Iran and Iraq Ink Accords, Vow to Put Past Behind
Baghdad and Tehran pledged on Wednesday to strengthen ties and put the past behind them, even as Washington accuses Iran of supplying new and more lethal weapons to anti-U.S. militias.
Iran and Iraq, which fought a 1980-1988 war that was one of the bloodiest conflicts of the past century, killing an estimated one million people, have drawn closer since the U.S.-led invasion of 2003.
But U.S. officials have expressed concern at the Islamic republic's growing influence in Iraq, which is strategically important to both Tehran and Washington.
"I would like to announce to all Iraqi people that we have forgotten all the pain of the past," Iran's First Vice President Mohammad Reza Rahimi told Iraqi Prime Minister Nuri al-Maliki at a ceremony to sign several agreements to boost cooperation in culture, technology, science, communication, health and tariffs.
"All of what Iranians love exists in Iraq," Rahimi said, referring to the most revered shrines of Shiite Islam in the Iraqi cities of Najaf and Karbala, where Iranian pilgrims throng, braving the bombings which rock Iraq each day.
"We are ready to stand beside Iraq and build this country, to provide security," Rahimi said.
Maliki owes his premiership in large part to Tehran.
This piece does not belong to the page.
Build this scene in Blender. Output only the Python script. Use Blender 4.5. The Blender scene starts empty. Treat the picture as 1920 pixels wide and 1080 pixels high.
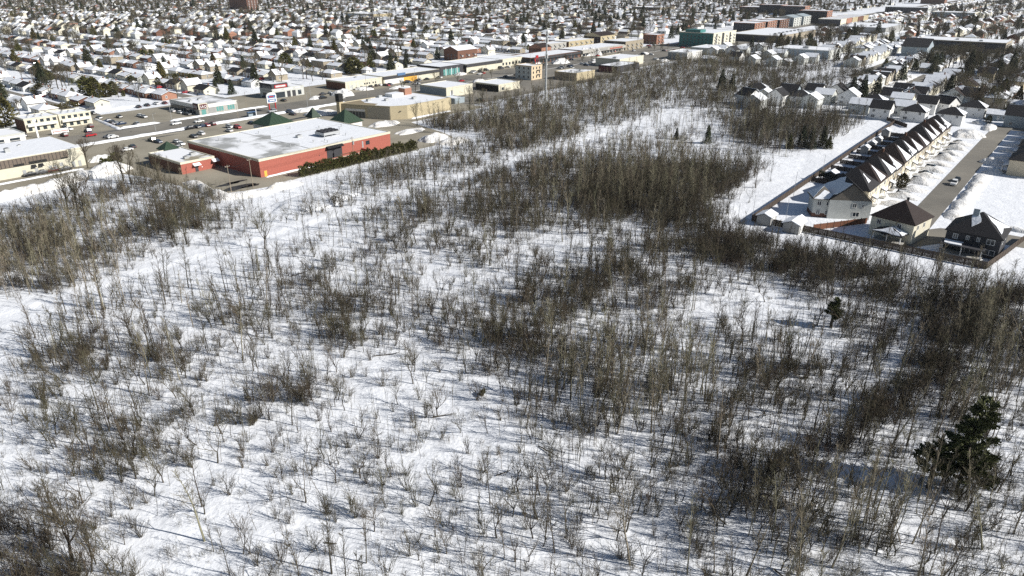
import bpy, math, random
import numpy as np
from mathutils import Vector, Matrix

# ------------------------------------------------------------------ camera, sky, sun, exposure
SC = bpy.context.scene
COL = SC.collection
CAM_H, PITCH, FPX = 68.0, math.radians(24.0), 1331.0      # metres, radians, focal length in pixels of a 1920 px wide frame
cam_d = bpy.data.cameras.new('camera'); cam = bpy.data.objects.new('camera', cam_d); COL.objects.link(cam)
cam.location = (0, 0, CAM_H); cam.rotation_euler = (math.pi / 2 - PITCH, 0, 0)
cam_d.sensor_width = 36.0; cam_d.lens = FPX * 36.0 / 1920.0; cam_d.clip_start = 0.5; cam_d.clip_end = 20000.0
SC.camera = cam

SUN_EL, SUN_AZ = math.radians(31.0), math.radians(106.0)   # azimuth clockwise from +Y
world = bpy.data.worlds.new('World'); SC.world = world; world.use_nodes = True
wn = world.node_tree; bg = wn.nodes['Background']
sky = wn.nodes.new('ShaderNodeTexSky'); sky.sky_type = 'NISHITA'; sky.sun_disc = False
sky.sun_elevation = SUN_EL; sky.sun_rotation = SUN_AZ; sky.altitude = 60; sky.air_density = 1.0; sky.dust_density = 0.6; sky.ozone_density = 1.0
wn.links.new(sky.outputs[0], bg.inputs[0]); bg.inputs[1].default_value = 0.057
sun_d = bpy.data.lights.new('sun', 'SUN'); sun_d.energy = 5.0; sun_d.angle = math.radians(0.5); sun_d.color = (1.0, 0.965, 0.91)
sun = bpy.data.objects.new('sun', sun_d); COL.objects.link(sun)
sd = Vector((math.sin(SUN_AZ) * math.cos(SUN_EL), math.cos(SUN_AZ) * math.cos(SUN_EL), math.sin(SUN_EL)))
sun.rotation_euler = sd.to_track_quat('Z', 'Y').to_euler(); sun.location = sd * 300
SC.view_settings.view_transform = 'Standard'; SC.view_settings.look = 'None'
SC.view_settings.gamma = 1.0; SC.view_settings.use_curve_mapping = False; SC.view_settings.exposure = 0.3
SC.render.engine = 'CYCLES'
cy = SC.cycles
cy.max_bounces = 4; cy.diffuse_bounces = 3; cy.glossy_bounces = 2; cy.transmission_bounces = 2; cy.volume_bounces = 0
cy.transparent_max_bounces = 4; cy.caustics_reflective = False; cy.caustics_refractive = False; cy.use_denoising = False
SC.render.film_transparent = False

# ------------------------------------------------------------------ frames of reference
TH = math.radians(39.0); SA, CA = math.sin(TH), math.cos(TH)
GRID_RZ = math.radians(51.0)                                # street grid: local X = along the boulevard, local Y = away from the field
def ground_at(px, py, z=0.0):
    u, v = (px - 960) / FPX, (540 - py) / FPX
    dy = math.cos(PITCH) + v * math.sin(PITCH); dz = -math.sin(PITCH) + v * math.cos(PITCH)
    k = (z - CAM_H) / dz
    return u * k, dy * k
def to_px(x, y, z=0.0):
    dz = z - CAM_H
    Z = y * math.cos(PITCH) - dz * math.sin(PITCH)
    if Z < 1: return -9999.0, 9999.0
    return 960 + FPX * x / Z, 540 - FPX * (y * math.sin(PITCH) + dz * math.cos(PITCH)) / Z
def XY(s, t): return s * SA + t * CA, s * CA - t * SA
def STof(x, y): return x * SA + y * CA, x * CA - y * SA
def ST(px, py, z=0.0): return STof(*ground_at(px, py, z))
def in_frame(px, py, m=0): return -m <= px <= 1920 + m and -m <= py <= 1080 + m

# ------------------------------------------------------------------ materials
def new_mat(name):
    m = bpy.data.materials.new(name); m.use_nodes = True
    return m, m.node_tree, m.node_tree.nodes['Principled BSDF']
MATS = {}
def mat(name, col, rough=0.8, var=0.12, scale=1.5, metal=0.0, spec=0.3, rand=0.0, bump=0.0):
    """one colour with fine noise variation; rand shifts the value from object to object"""
    if name in MATS: return MATS[name]
    m, nt, b = new_mat(name)
    b.inputs['Roughness'].default_value = rough; b.inputs['Metallic'].default_value = metal
    b.inputs['Specular IOR Level'].default_value = spec
    tc = nt.nodes.new('ShaderNodeTexCoord'); ns = nt.nodes.new('ShaderNodeTexNoise')
    ns.inputs['Scale'].default_value = scale; ns.inputs['Detail'].default_value = 5
    nt.links.new(tc.outputs['Object'], ns.inputs['Vector'])
    mr = nt.nodes.new('ShaderNodeMapRange'); mr.inputs[1].default_value = 0.25; mr.inputs[2].default_value = 0.75
    mr.inputs[3].default_value = 1 - var; mr.inputs[4].default_value = 1 + var
    nt.links.new(ns.outputs[0], mr.inputs[0])
    hs = nt.nodes.new('ShaderNodeHueSaturation'); hs.inputs['Color'].default_value = (*col, 1)
    src = mr.outputs[0]
    if rand:
        oi = nt.nodes.new('ShaderNodeObjectInfo'); m2 = nt.nodes.new('ShaderNodeMapRange')
        m2.inputs[3].default_value = 1 - rand; m2.inputs[4].default_value = 1 + rand
        nt.links.new(oi.outputs['Random'], m2.inputs[0])
        mu = nt.nodes.new('ShaderNodeMath'); mu.operation = 'MULTIPLY'
        mh = nt.nodes.new('ShaderNodeMapRange'); mh.inputs[3].default_value = .475; mh.inputs[4].default_value = .53; wn_ = nt.nodes.new('ShaderNodeTexWhiteNoise'); wn_.noise_dimensions = '1D'
        nt.links.new(oi.outputs['Random'], wn_.inputs['W']); nt.links.new(wn_.outputs['Value'], mh.inputs[0]); nt.links.new(mh.outputs[0], hs.inputs['Hue'])
        nt.links.new(src, mu.inputs[0]); nt.links.new(m2.outputs[0], mu.inputs[1]); src = mu.outputs[0]
    nt.links.new(src, hs.inputs['Value']); nt.links.new(hs.outputs[0], b.inputs['Base Color'])
    if bump:
        bp = nt.nodes.new('ShaderNodeBump'); bp.inputs['Strength'].default_value = bump; bp.inputs['Distance'].default_value = 0.1
        nt.links.new(ns.outputs[0], bp.inputs['Height']); nt.links.new(bp.outputs[0], b.inputs['Normal'])
    MATS[name] = m
    return m
def mix_mat(name, c1, c2, scale, lo, hi, rough=0.85, bump=0.0, detail=6):
    """two colours split by a noise threshold: worn, patchy surfaces"""
    if name in MATS: return MATS[name]
    m, nt, b = new_mat(name); b.inputs['Roughness'].default_value = rough; b.inputs['Specular IOR Level'].default_value = 0.25
    tc = nt.nodes.new('ShaderNodeTexCoord'); ns = nt.nodes.new('ShaderNodeTexNoise')
    ns.inputs['Scale'].default_value = scale; ns.inputs['Detail'].default_value = detail; ns.inputs['Roughness'].default_value = 0.6
    nt.links.new(tc.outputs['Object'], ns.inputs['Vector'])
    mr = nt.nodes.new('ShaderNodeMapRange'); mr.inputs[1].default_value = lo; mr.inputs[2].default_value = hi
    nt.links.new(ns.outputs[0], mr.inputs[0])
    mx = nt.nodes.new('ShaderNodeMix'); mx.data_type = 'RGBA'
    mx.inputs[6].default_value = (*c1, 1); mx.inputs[7].default_value = (*c2, 1)
    nt.links.new(mr.outputs[0], mx.inputs[0]); nt.links.new(mx.outputs[2], b.inputs['Base Color'])
    if bump:
        bp = nt.nodes.new('ShaderNodeBump'); bp.inputs['Strength'].default_value = bump; bp.inputs['Distance'].default_value = 0.15
        nt.links.new(ns.outputs[0], bp.inputs['Height']); nt.links.new(bp.outputs[0], b.inputs['Normal'])
    MATS[name] = m
    return m
def snow_mat(name, scales, strength, col=(0.825, 0.842, 0.872), dirt=None):
    if name in MATS: return MATS[name]
    m, nt, b = new_mat(name); b.inputs['Roughness'].default_value = 0.65; b.inputs['Specular IOR Level'].default_value = 0.2
    tc = nt.nodes.new('ShaderNodeTexCoord'); prev = None
    for sc_, dist in scales:
        ns = nt.nodes.new('ShaderNodeTexNoise'); ns.inputs['Scale'].default_value = sc_; ns.inputs['Detail'].default_value = 3
        nt.links.new(tc.outputs['Object'], ns.inputs['Vector'])
        bp = nt.nodes.new('ShaderNodeBump'); bp.inputs['Strength'].default_value = strength; bp.inputs['Distance'].default_value = dist
        nt.links.new(ns.outputs[0], bp.inputs['Height'])
        if prev: nt.links.new(prev.outputs[0], bp.inputs['Normal'])
        prev = bp
    nt.links.new(prev.outputs[0], b.inputs['Normal'])
    n2 = nt.nodes.new('ShaderNodeTexNoise'); n2.inputs['Scale'].default_value = 0.35; n2.inputs['Detail'].default_value = 6
    nt.links.new(tc.outputs['Object'], n2.inputs['Vector'])
    mr = nt.nodes.new('ShaderNodeMapRange'); mr.inputs[1].default_value = 0.5; mr.inputs[2].default_value = 0.8
    nt.links.new(n2.outputs[0], mr.inputs[0])
    mx = nt.nodes.new('ShaderNodeMix'); mx.data_type = 'RGBA'
    mx.inputs[6].default_value = (*col, 1); mx.inputs[7].default_value = (*(dirt or tuple(c * 0.93 for c in col)), 1)
    nt.links.new(mr.outputs[0], mx.inputs[0]); nt.links.new(mx.outputs[2], b.inputs['Base Color'])
    MATS[name] = m
    return m
SNOW = snow_mat('field_snow', [(0.25, 0.5), (1.3, 0.16), (4.0, 0.05)], 0.75)
ROOFSNOW = snow_mat('roof_snow', [(0.5, 0.25), (2.0, 0.06)], 0.5)
PILESNOW = snow_mat('ploughed_snow', [(0.9, 0.5), (2.6, 0.22)], 0.9, col=(0.8, 0.79, 0.77), dirt=(0.52, 0.48, 0.42))
ASPHALT = mix_mat('salted_asphalt', (0.25, 0.225, 0.175), (0.34, 0.31, 0.245), 0.05, 0.35, 0.65)
ROADASPH = mix_mat('road_asphalt', (0.16, 0.15, 0.13), (0.25, 0.23, 0.195), 0.03, 0.35, 0.65)
WETASPH = mat('wet_asphalt', (0.045, 0.043, 0.04), rough=0.4, var=0.3, scale=0.4)
MEMBRANE = mix_mat('patchy_roof_membrane', (0.34, 0.345, 0.34), (0.82, 0.83, 0.85), 0.07, 0.44, 0.56)
GRAVELROOF = mix_mat('gravel_roof', (0.3, 0.27, 0.2), (0.82, 0.83, 0.85), 0.05, 0.4, 0.47)
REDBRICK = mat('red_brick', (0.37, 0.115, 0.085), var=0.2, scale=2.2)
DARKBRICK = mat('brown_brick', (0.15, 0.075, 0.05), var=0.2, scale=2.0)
ORANGEBRICK = mat('orange_brick', (0.33, 0.17, 0.115), var=0.15, scale=2.0)
CREAM = mat('cream_render', (0.62, 0.585, 0.47), var=0.08, scale=0.6)
BEIGE = mat('beige_cladding', (0.45, 0.385, 0.255), var=0.08, scale=0.6)
TAN = mat('tan_brick', (0.33, 0.285, 0.215), var=0.15, scale=2.0)
YELLOWBRICK = mat('yellow_brick', (0.44, 0.37, 0.24), var=0.12, scale=2.0)
GREYPANEL = mat('grey_panel', (0.3, 0.3, 0.29), var=0.08, scale=0.5)
DARKPANEL = mat('charcoal_panel', (0.05, 0.05, 0.055), var=0.15, scale=0.8)
BLUEGREY = mat('blue_grey_siding', (0.3, 0.35, 0.38), var=0.08, scale=0.8)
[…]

It was Shiite Iran that pressured its powerful Shiite proxies to throw their weight behind Maliki, after an inconclusive March 2010 election which he lost by a single vote.
Staying on for a second term, Maliki formed a unity government in December, after a powerful Shiite alliance announced its backing.
"We would like to thank the Iranian side for this initiative and this visit, which confirms the desire of both Iraq and Iran to improve relations," the premier told his guest.
Maliki said that relations between the two Muslim neighbors should be improved even more, inviting all Iranian companies and businessmen to Iraq with open arms.
"We invite all Iranian companies who want to invest to come," said the prime minister. "The invitation is open for all businessmen in the private sector."
Last week, Iraq signed a $365-million contract for Iran to build a pipeline to supply natural gas to power stations in Baghdad.
Meanwhile, Iraq's parliament speaker Osama al-Nujaifi stressed the need for good relations with Iran, but "on the basis of mutual respect and non-interference in internal affairs."
He also called for a halt to Iranian "shelling of villages and land" in the autonomous Kurdish region of northern Iraq.
Iran's forces regularly shell the border regions of Iraqi Kurdistan, home to members of the separatist Iranian-Kurdish rebel group PJAK, or the Party of Free Life of Kurdistan.
In his comments in Baghdad, Rahimi noted that the room where they were standing -- inside the Republican Palace of ousted dictator Saddam Hussein and his Sunni-dominated regime -- was where the battles against Iran were planned during the war.
Last weekend, the U.S. ambassador in Baghdad, James Jeffrey, told reporters that Iraq was tremendously important to the United States and the world, because its growing oil and gas production were critical to meet rising global demand.
But he also added that his top concern for the future stability of Shiite-majority Iraq was over insurgent Shiite groups that were beholden to Iran.
"Iran has been supplying some of these militias with significantly more lethal weapons systems, and they have been carrying out more attacks on us," Jeffrey said.
"Not getting some of these militias under control can undercut rule of law and governance in those areas where they are allowed to roll around free," Jeffrey said.
He said two of the groups, Ketaeb Hezbollah and Asaib Ahel al-Haq, "are nothing more than thuggish clones" of the Qods Force, a wing of Iran's Revolutionary Guards.
Last month, Major General Jeffrey Buchanan, the U.S. military spokesman in Iraq, told Agence France Presse that the two groups, plus the Promised Day Brigade, were responsible for attacks against US forces, which last month suffered their worst casualties in three years with 14 soldiers killed, most in rocket attacks.
Ketaeb Hizbullah has said it was behind the deadliest single attack last month against U.S. forces -- a June 6 rocket strike on a military base in Baghdad that killed six American soldiers.
Tehran has denied repeated U.S. accusations of smuggling arms into Iraq and Afghanistan.